La décoction ? Cette fois, on chauffe des matières solides dans un liquide que l’on fait bouillir : c’est le cas des bouillons de carottes, de viande, etc.

La chimie, contrairement à la cuisine, ne se limite pas aux « solutions aqueuses » que sont les bouillons, les vins, les jus… pour faire les trois opérations de macération, infusion et décoction.

Elle utilise aussi d’autres « solvants » qui ne sont généralement pas comestibles.
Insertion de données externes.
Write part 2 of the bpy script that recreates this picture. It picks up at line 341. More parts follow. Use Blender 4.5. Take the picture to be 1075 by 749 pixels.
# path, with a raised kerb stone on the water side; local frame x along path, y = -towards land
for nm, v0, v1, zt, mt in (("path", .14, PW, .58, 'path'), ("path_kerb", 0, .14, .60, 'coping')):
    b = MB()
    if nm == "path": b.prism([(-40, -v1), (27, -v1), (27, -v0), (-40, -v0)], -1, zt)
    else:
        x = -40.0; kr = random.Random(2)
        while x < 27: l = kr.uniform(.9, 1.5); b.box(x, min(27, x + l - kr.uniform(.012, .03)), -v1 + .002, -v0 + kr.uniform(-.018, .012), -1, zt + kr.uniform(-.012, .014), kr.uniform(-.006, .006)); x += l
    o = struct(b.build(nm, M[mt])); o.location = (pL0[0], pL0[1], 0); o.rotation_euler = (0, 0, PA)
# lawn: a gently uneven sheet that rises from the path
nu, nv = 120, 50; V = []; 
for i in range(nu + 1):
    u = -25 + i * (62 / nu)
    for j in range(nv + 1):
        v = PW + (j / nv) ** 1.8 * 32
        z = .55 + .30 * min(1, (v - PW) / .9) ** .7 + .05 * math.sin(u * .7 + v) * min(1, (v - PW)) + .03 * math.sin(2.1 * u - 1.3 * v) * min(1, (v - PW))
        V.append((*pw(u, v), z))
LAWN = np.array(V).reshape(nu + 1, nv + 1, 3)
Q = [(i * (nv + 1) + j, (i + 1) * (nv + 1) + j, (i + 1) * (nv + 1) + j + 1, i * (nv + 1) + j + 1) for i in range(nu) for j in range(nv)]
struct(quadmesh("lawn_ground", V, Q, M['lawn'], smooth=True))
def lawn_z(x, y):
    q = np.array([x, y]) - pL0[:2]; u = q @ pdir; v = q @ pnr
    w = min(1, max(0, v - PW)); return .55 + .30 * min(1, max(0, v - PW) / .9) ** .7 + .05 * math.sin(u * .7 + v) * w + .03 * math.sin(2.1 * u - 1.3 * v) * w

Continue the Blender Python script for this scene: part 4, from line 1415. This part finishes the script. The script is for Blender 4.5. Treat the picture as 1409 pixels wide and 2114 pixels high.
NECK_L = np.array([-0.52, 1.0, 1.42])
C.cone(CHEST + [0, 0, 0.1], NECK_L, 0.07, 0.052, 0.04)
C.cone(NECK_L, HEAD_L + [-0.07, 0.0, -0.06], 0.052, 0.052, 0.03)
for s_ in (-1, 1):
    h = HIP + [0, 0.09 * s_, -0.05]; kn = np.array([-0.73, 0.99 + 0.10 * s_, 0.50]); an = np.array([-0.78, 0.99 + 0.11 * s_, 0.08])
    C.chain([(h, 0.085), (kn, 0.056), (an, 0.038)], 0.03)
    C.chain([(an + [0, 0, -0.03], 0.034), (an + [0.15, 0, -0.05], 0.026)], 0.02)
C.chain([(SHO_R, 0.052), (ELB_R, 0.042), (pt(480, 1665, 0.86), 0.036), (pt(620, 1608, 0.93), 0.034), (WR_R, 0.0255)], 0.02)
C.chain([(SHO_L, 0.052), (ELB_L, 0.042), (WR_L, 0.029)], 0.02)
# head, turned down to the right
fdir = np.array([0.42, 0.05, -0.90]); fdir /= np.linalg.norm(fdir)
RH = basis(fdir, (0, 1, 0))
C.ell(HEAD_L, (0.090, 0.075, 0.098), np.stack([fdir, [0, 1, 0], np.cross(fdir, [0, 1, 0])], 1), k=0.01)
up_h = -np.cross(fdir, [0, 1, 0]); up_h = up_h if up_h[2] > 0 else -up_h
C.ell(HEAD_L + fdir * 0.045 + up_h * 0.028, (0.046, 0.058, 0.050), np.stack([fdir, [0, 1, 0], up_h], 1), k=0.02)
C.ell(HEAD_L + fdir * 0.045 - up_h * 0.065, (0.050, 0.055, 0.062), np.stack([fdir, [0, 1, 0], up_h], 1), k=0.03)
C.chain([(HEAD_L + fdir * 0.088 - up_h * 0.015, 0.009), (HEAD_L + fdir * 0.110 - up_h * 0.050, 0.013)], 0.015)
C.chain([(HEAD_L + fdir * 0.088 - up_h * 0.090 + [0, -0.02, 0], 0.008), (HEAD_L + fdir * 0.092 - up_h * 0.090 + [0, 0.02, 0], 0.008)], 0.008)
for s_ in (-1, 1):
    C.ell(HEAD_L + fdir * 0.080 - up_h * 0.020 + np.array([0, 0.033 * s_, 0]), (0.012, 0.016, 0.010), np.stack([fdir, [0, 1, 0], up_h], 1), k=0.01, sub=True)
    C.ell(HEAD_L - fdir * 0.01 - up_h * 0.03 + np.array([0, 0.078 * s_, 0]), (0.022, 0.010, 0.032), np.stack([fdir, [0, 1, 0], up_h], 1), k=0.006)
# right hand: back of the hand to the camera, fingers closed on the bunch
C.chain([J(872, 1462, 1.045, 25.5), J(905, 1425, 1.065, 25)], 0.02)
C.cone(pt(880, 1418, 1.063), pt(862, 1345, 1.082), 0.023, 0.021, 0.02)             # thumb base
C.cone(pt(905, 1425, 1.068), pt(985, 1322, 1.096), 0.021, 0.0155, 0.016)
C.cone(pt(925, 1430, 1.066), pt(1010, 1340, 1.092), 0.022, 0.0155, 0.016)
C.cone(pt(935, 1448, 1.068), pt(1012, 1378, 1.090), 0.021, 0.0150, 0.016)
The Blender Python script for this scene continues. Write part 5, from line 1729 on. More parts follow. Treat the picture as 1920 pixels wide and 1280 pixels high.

Mais il a l’idée, utilisable en cuisine : pourquoi ne pas faire les opérations dans une matière grasse fondue, ou bien dans de l’éthanol (l’alcool des eaux de vie) ?

Par exemple, mettons de la poudre de café (pas du café soluble, mais du café moulu) dans de l’huile et stockons ce système pendant une semaine : on récupère une huile au goût très intéressant, que je vous invite à fouetter dans du blanc d’oeuf ; sucrons et cuisons quelques instants au four à micro-ondes… pour obtenir un gibbs de café, que l’on peut servir avec un whisky tourbé, et une mousse de café (au siphon, un expresso et un peu de poudre de blanc d’oeuf).